Electricity usage within data centers
One of the key challenges faced by any electronic system, including those in modern data centers, is the efficient use of power. Maximizing the data center’s power usage effectiveness (PUE) is therefore the primary objective of every data center operator. Although there is usually an AC power source, most of the circuitry in a data center (including the servers), runs on DC. Consequently, it must be converted to make it applicable. Each subsystem uses a different voltage, so there are further conversion steps required. Finally, each voltage must be routed to its specific location within the server where it is used.
All these power conversions come with a ‘transaction cost’ in terms of lost power. This is analogous to the way that people are charged a fee when they change euros into yen or dollars. In the latter case, the transaction fee is the only thing lost, but that is not true for power conversions. Lost power does not simply disappear. Instead, it manifests itself in the form of heat. The more inefficient the device is, the more heat is lost – a double penalty for inefficiency since cooling requires more energy.
Conventional cooling methods include the use of heat sinks, but these add size and weight. This is anathema for data centers, as the facilities are very expensive. The more computing power that can be crammed into the least space, the greater the profitability that operators can derive. Cooling fans are another possibility, but they require electricity, which adds to operational expenses, as well as the environmental impact.
Higher-performance semiconductors – the gateway to enhanced server efficiency
The development of new wide bandgap materials, like silicon carbide (SiC) and Gallium Nitride (GaN), is helping to improve the data center’s PUE. These innovative materials enable significant improvements in energy efficiency compared with traditional, silicon-based power devices and other alternatives. Specialized semiconductors made from new wide bandgap materials can run at much faster speeds than those of the past and allow far more efficient conversion. These characteristics also mean that the power conversion hardware needs fewer and smaller components resulting in savings in weight and space.

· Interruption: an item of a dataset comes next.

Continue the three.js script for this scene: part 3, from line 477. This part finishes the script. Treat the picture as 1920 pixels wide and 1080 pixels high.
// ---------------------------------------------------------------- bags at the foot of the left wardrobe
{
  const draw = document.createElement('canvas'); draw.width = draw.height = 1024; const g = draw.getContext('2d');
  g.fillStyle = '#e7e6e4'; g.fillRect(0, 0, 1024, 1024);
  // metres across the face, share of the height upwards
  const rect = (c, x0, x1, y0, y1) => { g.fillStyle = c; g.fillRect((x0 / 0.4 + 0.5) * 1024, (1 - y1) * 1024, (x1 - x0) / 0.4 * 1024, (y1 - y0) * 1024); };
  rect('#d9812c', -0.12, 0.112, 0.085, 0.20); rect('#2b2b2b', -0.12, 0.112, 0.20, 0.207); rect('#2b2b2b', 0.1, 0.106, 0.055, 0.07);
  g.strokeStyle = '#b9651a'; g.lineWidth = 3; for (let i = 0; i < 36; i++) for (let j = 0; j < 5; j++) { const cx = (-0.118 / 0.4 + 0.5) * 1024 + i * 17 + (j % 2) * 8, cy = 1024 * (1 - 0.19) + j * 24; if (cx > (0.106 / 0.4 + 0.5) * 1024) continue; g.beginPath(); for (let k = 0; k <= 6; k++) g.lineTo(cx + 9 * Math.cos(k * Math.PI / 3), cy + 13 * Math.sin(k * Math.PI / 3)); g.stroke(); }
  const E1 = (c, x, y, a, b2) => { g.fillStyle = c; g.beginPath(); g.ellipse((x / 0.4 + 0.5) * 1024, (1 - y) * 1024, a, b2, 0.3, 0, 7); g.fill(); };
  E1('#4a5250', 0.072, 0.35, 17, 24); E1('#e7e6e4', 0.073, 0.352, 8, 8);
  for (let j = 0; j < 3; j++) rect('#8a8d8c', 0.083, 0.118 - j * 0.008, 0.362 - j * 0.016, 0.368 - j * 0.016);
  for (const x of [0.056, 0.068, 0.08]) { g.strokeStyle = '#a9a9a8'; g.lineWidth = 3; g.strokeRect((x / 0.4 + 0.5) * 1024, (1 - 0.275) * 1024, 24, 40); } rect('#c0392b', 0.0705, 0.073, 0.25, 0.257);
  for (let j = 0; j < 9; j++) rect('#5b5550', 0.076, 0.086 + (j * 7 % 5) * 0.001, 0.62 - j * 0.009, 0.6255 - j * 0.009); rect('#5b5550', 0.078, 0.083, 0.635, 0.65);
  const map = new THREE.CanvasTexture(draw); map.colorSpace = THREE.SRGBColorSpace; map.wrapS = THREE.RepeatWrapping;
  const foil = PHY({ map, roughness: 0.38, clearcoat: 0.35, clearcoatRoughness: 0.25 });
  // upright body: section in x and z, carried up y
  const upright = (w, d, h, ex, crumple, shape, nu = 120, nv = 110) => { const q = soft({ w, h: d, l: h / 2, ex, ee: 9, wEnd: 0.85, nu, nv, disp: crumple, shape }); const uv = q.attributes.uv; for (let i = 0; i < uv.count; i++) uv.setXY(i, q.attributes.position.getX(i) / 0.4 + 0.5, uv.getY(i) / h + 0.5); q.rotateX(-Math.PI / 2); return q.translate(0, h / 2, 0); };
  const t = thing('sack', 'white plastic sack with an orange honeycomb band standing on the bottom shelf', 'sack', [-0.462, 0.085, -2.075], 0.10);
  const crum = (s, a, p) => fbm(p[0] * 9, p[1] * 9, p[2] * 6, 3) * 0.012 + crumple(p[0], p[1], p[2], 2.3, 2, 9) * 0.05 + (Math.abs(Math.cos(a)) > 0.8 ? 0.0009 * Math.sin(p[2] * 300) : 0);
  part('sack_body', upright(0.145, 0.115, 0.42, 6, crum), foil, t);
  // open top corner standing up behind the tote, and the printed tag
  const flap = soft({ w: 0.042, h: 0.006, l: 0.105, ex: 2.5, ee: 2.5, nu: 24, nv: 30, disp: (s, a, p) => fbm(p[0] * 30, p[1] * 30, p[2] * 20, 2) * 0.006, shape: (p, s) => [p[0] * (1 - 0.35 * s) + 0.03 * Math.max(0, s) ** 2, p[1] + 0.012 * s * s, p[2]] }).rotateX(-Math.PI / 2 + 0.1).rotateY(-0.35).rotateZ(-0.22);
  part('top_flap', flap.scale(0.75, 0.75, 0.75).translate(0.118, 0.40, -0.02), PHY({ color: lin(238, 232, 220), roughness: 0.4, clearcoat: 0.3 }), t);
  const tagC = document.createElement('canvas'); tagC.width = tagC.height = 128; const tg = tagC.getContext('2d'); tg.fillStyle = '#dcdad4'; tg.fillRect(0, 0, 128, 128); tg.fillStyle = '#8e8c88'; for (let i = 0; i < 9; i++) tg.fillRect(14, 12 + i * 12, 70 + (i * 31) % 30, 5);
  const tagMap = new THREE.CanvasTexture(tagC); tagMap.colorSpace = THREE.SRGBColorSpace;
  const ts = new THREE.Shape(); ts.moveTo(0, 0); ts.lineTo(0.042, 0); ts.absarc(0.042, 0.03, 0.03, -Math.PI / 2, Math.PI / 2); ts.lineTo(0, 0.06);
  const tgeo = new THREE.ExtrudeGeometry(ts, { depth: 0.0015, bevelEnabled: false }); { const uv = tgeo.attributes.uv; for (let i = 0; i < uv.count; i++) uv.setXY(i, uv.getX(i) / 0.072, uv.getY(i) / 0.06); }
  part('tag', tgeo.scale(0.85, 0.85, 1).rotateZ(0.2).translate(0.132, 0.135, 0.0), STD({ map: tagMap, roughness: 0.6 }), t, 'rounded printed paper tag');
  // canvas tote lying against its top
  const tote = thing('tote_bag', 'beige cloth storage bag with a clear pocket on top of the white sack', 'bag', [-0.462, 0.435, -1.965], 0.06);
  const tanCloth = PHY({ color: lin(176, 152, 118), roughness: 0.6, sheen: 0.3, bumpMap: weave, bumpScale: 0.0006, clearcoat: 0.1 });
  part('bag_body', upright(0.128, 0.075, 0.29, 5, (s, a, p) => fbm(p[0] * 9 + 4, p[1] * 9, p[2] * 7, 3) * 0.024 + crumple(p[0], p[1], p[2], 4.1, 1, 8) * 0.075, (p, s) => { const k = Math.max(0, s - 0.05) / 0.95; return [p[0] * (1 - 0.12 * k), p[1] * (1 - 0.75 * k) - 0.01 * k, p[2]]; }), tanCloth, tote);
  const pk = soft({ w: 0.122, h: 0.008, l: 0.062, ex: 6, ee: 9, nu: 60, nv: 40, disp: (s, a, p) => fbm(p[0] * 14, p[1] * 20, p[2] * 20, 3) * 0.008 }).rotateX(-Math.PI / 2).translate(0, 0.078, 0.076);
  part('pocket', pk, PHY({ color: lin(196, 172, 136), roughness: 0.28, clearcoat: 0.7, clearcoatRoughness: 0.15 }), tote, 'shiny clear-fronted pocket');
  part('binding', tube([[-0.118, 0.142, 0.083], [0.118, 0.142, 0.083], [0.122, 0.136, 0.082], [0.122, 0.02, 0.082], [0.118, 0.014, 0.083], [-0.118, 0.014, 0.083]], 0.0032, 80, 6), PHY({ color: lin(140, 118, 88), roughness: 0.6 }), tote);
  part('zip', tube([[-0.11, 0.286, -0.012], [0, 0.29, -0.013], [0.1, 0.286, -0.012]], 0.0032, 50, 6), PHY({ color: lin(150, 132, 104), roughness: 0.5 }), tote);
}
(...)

This has enabled a reduction in the volume of the power subsystem by around 30%, compared to actual systems using pure silicon-based devices.
Higher power densities, with concurrent reductions in size, allow for smaller units that prove significantly easier to modularize. This facilitates installation and removal helping to reduce maintenance costs, which are critical for data centers, as they must operate continuously.
Improving energy efficiency
STMicroelectronics offers a number of solutions that help data centers become more power efficient from climate control to storage power management. Key among these are silicon-carbide MOSFETs and gallium-nitride HEMTs that can transfer power at 98% efficiency or better. This enables data center power supplies to attain higher efficiency levels and greater power densities compared to the use of silicon technologies alone. Consequently, they can form the basis of power converters that comfortably satisfy new European Union efficiency benchmarks, which require 94% efficiency to be maintained, even when systems are running at 50% of their maximum power.
Demand for digital services continues to grow, fueled by Artificial Intelligence (AI), 5G, and the Internet of Things (IoT). Keeping power usage under control is an important piece of the sustainability puzzle for data centers. The integration of SiC and GaN based technology into data centers enables them to operate at higher efficiencies, maximize floor space, and reduce operating costs across the facility while helping data center operators meet their sustainability goals.